**SUPPLIED DATA:**
[Begin]
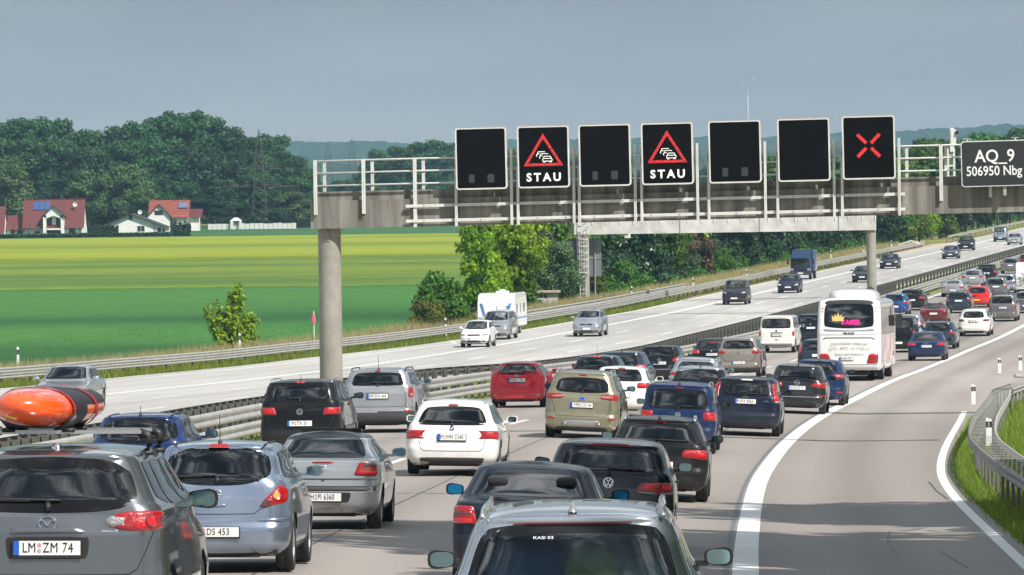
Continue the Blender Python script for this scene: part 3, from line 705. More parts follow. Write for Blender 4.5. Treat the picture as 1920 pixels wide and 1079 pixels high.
def build_front(c, s, root, cw):
    Wd = c['W']/2; L = c['L']; zn = c.get('nose', .70 if c['type'] not in ('suv', 'van', 'mpv') else .85)
    for sg in (1, -1):
        q = dict(c=[(Wd*.52, zn-.12), (Wd*1.02, zn-.07), (Wd*1.08, zn+.04), (Wd*.62, zn+.03)], rd=.16); q = q if sg > 0 else mirq(q)
        o = pobj(patch(s, 'front', q, .010, .012, 9, 7, 0, sink=.008), 'headlight', M_clear, root)
        pobj(patch(s, 'front', q, .024, .008, 6, 5, 0, sub=(-.45, .25, -.5, .5), sink=-.01), 'lens', c.get('beam', M_chrome), o)
        pobj(patch(s, 'front', mirq(dict(c=[(Wd*.55, .30), (Wd*.82, .30), (Wd*.85, .38), (Wd*.55, .38)])) if sg < 0 else dict(c=[(Wd*.55, .30), (Wd*.82, .30), (Wd*.85, .38), (Wd*.55, .38)]), .004, 0, 5, 4), 'fog_light_recess', M_trim, root)
    pobj(patch(s, 'front', dict(c=[(-Wd*.42, zn-.10), (Wd*.42, zn-.10), (Wd*.46, zn-.01), (-Wd*.46, zn-.01)], rd=.08), .006, 0, 9, 4), 'grille', M_trim, root)
    pobj(patch(s, 'front', dict(c=[(-Wd*.48, .27), (Wd*.48, .27), (Wd*.54, .37), (-Wd*.54, .37)], rd=.08), .006, 0, 9, 4), 'air_intake', M_trim, root)
    p, n = s.SN('front', np.array([0.]), np.array([.475])); number_plate(root, c['plate'][0] if c.get('plate') else '', (0, p[0][1]+.02, .475), (0, 0, PI), frame=False)
    p, n = s.SN('front', np.array([0.]), np.array([zn-.055])); put('badge', emblem(c['badge'][0] if c.get('badge') else 'vw'), root, loc=(0, p[0][1]+.02, zn-.055), rot=(0, 0, PI))
    mb = MB()
    for x0 in (-.45, .15):
        p, n = s.SN('front', np.linspace(x0, x0+.5, 6), np.linspace(cw+.07, cw+.045, 6)); mb.tube([Vector(a)+Vector(b)*.02 for a, b in zip(p, n)], .01, 5)
    mb.obj('wiper', M_trim, root)

def place(root, Y, X=None, off=None, opp=False, L=4.3):
    if X is None: X = float(xe(Y))+off
    h = heading(Y+ (L/2)); off = X-float(xe(Y)); zf_ = (lambda y: float(zs(y, off))) if not opp else (lambda y: float(zr(y))); z = zf_(Y)+.006
    if opp:
        y2 = Y+L*math.cos(h); x2 = X+L*math.sin(h); root.location = (x2, y2, zf_(y2)+.006); root.rotation_euler = Euler((math.atan2(zf_(Y)-zf_(y2), L), 0, PI-h), 'XYZ')
    else:
        y2 = Y+L; root.location = (X, Y, z); k_ = float(camb(off+.7, Y+2)-camb(off-.7, Y+2))/1.4; root.rotation_euler = Euler((math.atan2(zf_(y2)-zf_(Y), L), -math.atan(k_), -h), 'XYZ')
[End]
**TO DO:**
Please transcribe the material above exactly as written. Leave the pictures out.

**SOLUTION TO THIS PROBLEM:**
Continue the Blender Python script for this scene: part 3, from line 705. More parts follow. Write for Blender 4.5. Treat the picture as 1920 pixels wide and 1079 pixels high.
def build_front(c, s, root, cw):
    Wd = c['W']/2; L = c['L']; zn = c.get('nose', .70 if c['type'] not in ('suv', 'van', 'mpv') else .85)
    for sg in (1, -1):
        q = dict(c=[(Wd*.52, zn-.12), (Wd*1.02, zn-.07), (Wd*1.08, zn+.04), (Wd*.62, zn+.03)], rd=.16); q = q if sg > 0 else mirq(q)
        o = pobj(patch(s, 'front', q, .010, .012, 9, 7, 0, sink=.008), 'headlight', M_clear, root)
        pobj(patch(s, 'front', q, .024, .008, 6, 5, 0, sub=(-.45, .25, -.5, .5), sink=-.01), 'lens', c.get('beam', M_chrome), o)
        pobj(patch(s, 'front', mirq(dict(c=[(Wd*.55, .30), (Wd*.82, .30), (Wd*.85, .38), (Wd*.55, .38)])) if sg < 0 else dict(c=[(Wd*.55, .30), (Wd*.82, .30), (Wd*.85, .38), (Wd*.55, .38)]), .004, 0, 5, 4), 'fog_light_recess', M_trim, root)
    pobj(patch(s, 'front', dict(c=[(-Wd*.42, zn-.10), (Wd*.42, zn-.10), (Wd*.46, zn-.01), (-Wd*.46, zn-.01)], rd=.08), .006, 0, 9, 4), 'grille', M_trim, root)
    pobj(patch(s, 'front', dict(c=[(-Wd*.48, .27), (Wd*.48, .27), (Wd*.54, .37), (-Wd*.54, .37)], rd=.08), .006, 0, 9, 4), 'air_intake', M_trim, root)
    p, n = s.SN('front', np.array([0.]), np.array([.475])); number_plate(root, c['plate'][0] if c.get('plate') else '', (0, p[0][1]+.02, .475), (0, 0, PI), frame=False)
    p, n = s.SN('front', np.array([0.]), np.array([zn-.055])); put('badge', emblem(c['badge'][0] if c.get('badge') else 'vw'), root, loc=(0, p[0][1]+.02, zn-.055), rot=(0, 0, PI))
    mb = MB()
    for x0 in (-.45, .15):
        p, n = s.SN('front', np.linspace(x0, x0+.5, 6), np.linspace(cw+.07, cw+.045, 6)); mb.tube([Vector(a)+Vector(b)*.02 for a, b in zip(p, n)], .01, 5)
    mb.obj('wiper', M_trim, root)

def place(root, Y, X=None, off=None, opp=False, L=4.3):
    if X is None: X = float(xe(Y))+off
    h = heading(Y+ (L/2)); off = X-float(xe(Y)); zf_ = (lambda y: float(zs(y, off))) if not opp else (lambda y: float(zr(y))); z = zf_(Y)+.006
    if opp:
        y2 = Y+L*math.cos(h); x2 = X+L*math.sin(h); root.location = (x2, y2, zf_(y2)+.006); root.rotation_euler = Euler((math.atan2(zf_(Y)-zf_(y2), L), 0, PI-h), 'XYZ')
    else:
        y2 = Y+L; root.location = (X, Y, z); k_ = float(camb(off+.7, Y+2)-camb(off-.7, Y+2))/1.4; root.rotation_euler = Euler((math.atan2(zf_(y2)-zf_(Y), L), -math.atan(k_), -h), 'XYZ')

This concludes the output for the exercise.